Analisis sistem..., Panji Kusuma, FT, UI, 2008
The acceleration figures shown in table 3 in annex 13 are basis for the calculation of accelerations in LASHCONTM, and apply in principle to ships with 50 m ≤ L ≤ 200 m, 9 kn ≤ V ≤ 24 kn and B/GM ≥ 7. In LASHCONTM, however, the accelerations have been extrapolated by means of power series to apply for ships with L > 30 m, and speed up to 25 knots. The B/GM has been extrapolated to apply down to B/GM = 4. LASHCONTM does not calculate transverse accelerations if B/GM < 4. If input parameters are outside the applicable range, the following warnings will appear: L > 200 m :
Warning! L > 200. Accelerations are extrapolated outside the range given in annex 13!
B/GM < 7 :
Warning!

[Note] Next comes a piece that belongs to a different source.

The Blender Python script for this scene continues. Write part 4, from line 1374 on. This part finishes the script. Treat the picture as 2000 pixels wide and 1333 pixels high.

B/GM < 7. Accelerations are extrapolated outside the range given in annex 13!
B/GM < 4 :
Warning! B/GM < 4. Transverse accelerations are not calculated!
V > 25 kn:
Warning! V > 25 kn. Accelerations are not calculated!
Explanation of variables is given in the Help-function in LASHCONTM. A complete explanation of variables involved and a full set of assumptions may be found in annex 13.